Know Me, Consult Me, Take Care of Me: Banks Need to Raise the Bar for Financial Advice

  • Martin Haering, Chief Marketing Officer at Finastra

  • 04.04.2019 08:00 am
  • #banking

Continuing my blog series looking at Accenture’s 2019 banking trends, this time I’m exploring how improved adoption of cloud and data analytics will enable banks to raise the bar in the way they deliver retail financial advice.

We’ve seen some exciting advancements in banking over the past few years with regard to digital assistants. With many banks now allowing customers to interact with Siri, Alexa and others, customers can check their balance, review spending and even make payments. These services are often underpinned by a basic financial advice offering, which tracks spending habits and savings goals, allowing digital assistants to make recommendations or predictions based on this data.

While these offerings have fast become table stakes, with Accenture noting them being akin to ‘parental scolding’, many banks are still missing the mark when it comes to offering true financial advice. As we head deeper into 2019, and conversations around cloud, data and analytics continue to progress, what can we expect the future of financial advice to look like?

A new class of digital advice

To answer this question, we must first look at a bank’s customer and what they want from their bank. All people really want is to feel that their best interests are being catered for – meaning personalized, tailored advice that guides them toward their financial goals. But the financial advice available today isn’t entirely fulfilling this need; it’s often merely summarising historical data, and giving recommendations based on previous financial decisions.

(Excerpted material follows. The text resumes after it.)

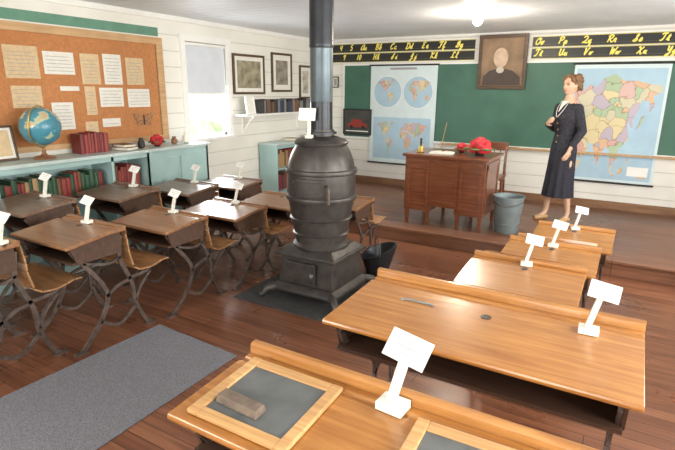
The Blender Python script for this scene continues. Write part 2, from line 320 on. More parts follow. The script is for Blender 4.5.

The future of financial advice needs to focus on true financial wellness. This is something that I think will start to emerge as 2019 progresses. By aggregating the wealth of customer data that banks have at their fingertips, they can not only see what a customer is spending, but also what other individuals are spending. Using this data, in association with non-banking data, banks will be able to make hyper-relevant financial recommendations beyond basic spending habits. This could come in the form of notifying customers if their peers are getting better rates on their utilities or financing offers and suggesting changes to improve their current financial situation. 

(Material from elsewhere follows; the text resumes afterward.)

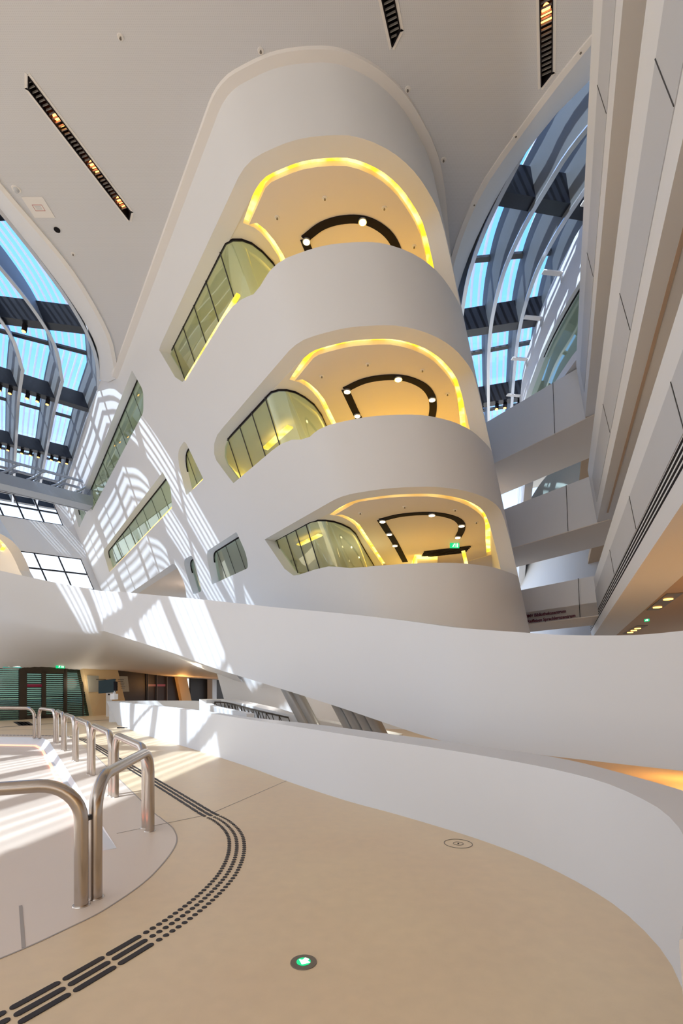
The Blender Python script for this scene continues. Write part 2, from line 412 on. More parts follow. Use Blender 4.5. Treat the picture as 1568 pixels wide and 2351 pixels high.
# W-parallel continuation of the frame curve
wdir = (PP[0] - PP[1]).normalized()
def on_wall(t, h): p = PP[2] + wdir * t; return Vector((p.x + LX * (h - CH), p.y + LY * (h - CH)))
secs = []
for a, b in zip(eA, eB):
    m1 = a.lerp(b, .45)
    secs.append([V(a.x, a.y, CH - .02), V(m1.x, m1.y, 16.28), V(b.x, b.y, 17.0), V(b.x + LX * 1.7, b.y + LY * 1.7, 18.7), V(a.x, a.y, 18.7)])
struct(loft('ceiling', secs, M['white'], angle=50))
lip = [[V(a.x - .02, a.y, 15.95), V(a.x + .16, a.y, 15.95), V(a.x + .16, a.y, 16.06), V(a.x - .02, a.y, 16.06)] for a in eA]
struct(loft('trim_2', lip, M['trim'], angle=60))
frR = catmull([(11.5, 8.4), (8.6, 11.6), (7.0, 13.7), (6.2, 14.9), (5.4, 17.1), (5.0, 20.4), (5.35, 24), (6.5, 28.5), (8.5, 34)], 6)
rA = resamp(edgeR, 40); rB = resamp([Vector((p[0], p[1])) for p in frR], 40)
secs = []
for a, b in zip(rA, rB):
    m1 = a.lerp(b, .45)
    secs.append([V(a.x, a.y, CH - .02), V(m1.x, m1.y, 16.28), V(b.x, b.y, 17.0), V(b.x - .5, b.y - .4, 18.7), V(a.x - .5, a.y - .4, 18.7)])
struct(loft('ceiling', secs, M['white'], angle=50))
lip = [[V(a.x - .16, a.y, 15.95), V(a.x + .02, a.y, 15.95), V(a.x + .02, a.y, 16.06), V(a.x - .16, a.y, 16.06)] for a in rA]
struct(loft('trim_3', lip, M['trim'], angle=60))
# roof slabs beyond the skylights
mb = MB(); mb.prism([(-45, -14), (-21.6, -14), (-20.4, 6), (-19.6, 20), (-20.4, 26), (-26, 36), (-35, 48), (-45, 60)], 17.0 + EYE, 17.8 + EYE)
struct(mb.build('ceiling', M['white']))
mb = MB(); mb.prism([(10.2, -14), (24, -14), (24, 12), (12, 12), (10.4, 8)], CH + EYE, CH + .5 + EYE)
struct(mb.build('ceiling', M['ceil']))

# ceiling grilles
GLAB = ['long black slotted ceiling light trough with three glowing red lamps, left side', 'short black slotted ceiling trough with no lit lamp, above the tower', 'black slotted ceiling trough with one glowing lamp, at the right']
GL = [[.26, .60, .90], [], [.50]]
for gi, g in enumerate(GR):
    t = thing('ceiling_light_trough', GLAB[gi], 'ceiling light', V(g[0][0], g[0][1], CH))
    base = t.location.copy()
    def rel(P): return [Vector(p) - base for p in P]
    mb = MB()
    zc = CH + EYE
    for i in range(4):
        a = Vector(g[i]); b = Vector(g[(i + 1) % 4])
        mb.bar(Vector((a.x, a.y, zc + .22)) - base, Vector((b.x, b.y, zc + .22)) - base, .03, .5)
    mb.prism([(p[0] - base.x, p[1] - base.y) for p in g], .45, .5)
    mb.build('trough_housing', M['black'], t)
    P = [Vector(p) for p in g]
    if gi == 0: a0, a1, b0, b1 = P[0], P[3], P[1], P[2]
    else: a0, a1, b0, b1 = P[1], P[2], P[0], P[3]
    L = ((a1 - a0).length + (b1 - b0).length) / 2
    n = int(L / .105)
    mb = MB()
    dd = (a1 - a0).normalized(); nn = Vector((-dd.y, dd.x))
    sgn = 1 if (b0 - a0).dot(nn) > 0 else -1
    wid = abs((b0 - a0).dot(nn))
    for k in range(1, n):
        q = a0 + dd * (k * .105 + .02); r = q + nn * sgn * wid
        mb.bar(Vector((q.x, q.y, zc + .03)) - base, Vector((r.x, r.y, zc + .03)) - base, .014, .05)
    mb.build('grille_slats', mat('slat_grey', (.25, .24, .23), .5) if gi == 0 else bpy.data.materials['slat_grey'], t)
    for fr_ in GL[gi]:
        q = a0 + dd * (L * fr_) + nn * sgn * wid * .5
        l_ = MB(); l_.cyl(Vector((q.x, q.y, zc + .07)) - base, (0, 0, 1), .10, .06, .08)
        l_.build('heat_lamp', M['redlamp'], t)
        r_ = MB()
        for k in (1, 2):
            c = q + dd * .12 * k
            a_ = c - nn * wid * .46; b_ = c + nn * wid * .46
            r_.bar(Vector((a_.x, a_.y, zc + .1)) - base, Vector((b_.x, b_.y, zc + .1)) - base, .03, .01)
        r_.build('glowing_reflector', M['orangelamp'], t)
    # pale frame on the ceiling
    mb = MB()
    for i in range(4):
        a = Vector(g[i]); b = Vector(g[(i + 1) % 4]); c = sum(P, Vector((0, 0))) / 4
        e_ = (b - a).normalized(); o_ = Vector((-e_.y, e_.x));
        if o_.dot(c - a) > 0: o_ = -o_
        a = a + o_ * .045 - e_ * .04; b = b + o_ * .045 + e_ * .04
        mb.bar(Vector((a.x, a.y, zc - .006)) - base, Vector((b.x, b.y, zc - .006)) - base, .08, .012)
    mb.build('trough_surround', M['trim'], t)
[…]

With Open Banking and PSD2, the amount of data available to banks has the potential to increase, meaning banks will be even better placed to improve the financial lives of their customers and their overall financial wellness. But to achieve this goal, banks will need to carefully consider their associated cloud, data and analytics strategy.

Head in the clouds

The business case for cloud is a debate that goes back several years and has fundamentally evolved as business demands have changed. More recently, the dial has shifted from looking at the cost and scalability benefits of the cloud, to its data and analytics capabilities. In fact, a recent IDG survey found that 45% of organizations plan to migrate their data warehouse and data analytics applications to the cloud in the next 12 months to three years. With its limitless storage capabilities and data analytics tools, banks should be using cloud to deliver sound financial advice to make their customers’ financial lives better and more rewarding. 

Through effective data collection and analysis, banks will be able to create much broader financial profiles of their customers. Financial recommendations would then not just draw on historical data, but also previous and existing habits to give predictive, and even better, prescriptive advice.

If banks delight their customers with unique and personalised experiences, whilst also steering them toward better financial health, they can only expect to reap the benefits of long-term customer relationships.

But banks will need to work hard if they are to secure a competitive advantage in the financial advice space. With commercial cloud offerings now so widely available, Accenture predicts we will soon be in a world where everyone will have access to the same ‘toolbox’ and potential for success. In this world, the winners won’t be simply those who leverage the cloud, but those using it to create unique experiences for their customers – drawing actionable insights from data to provide unique financial advice.

This is something I personally believe will be a competitive differentiator for banks moving forward, with customer experience being the defining quality of the leading banks. In the coming months, banks will need to start thinking differently about the role they play in their customers’ lives. Instead of simply providing products with basic financial functionality, banks must take advantage of data to reinvent their services and be seen as trusted advisors by their customers.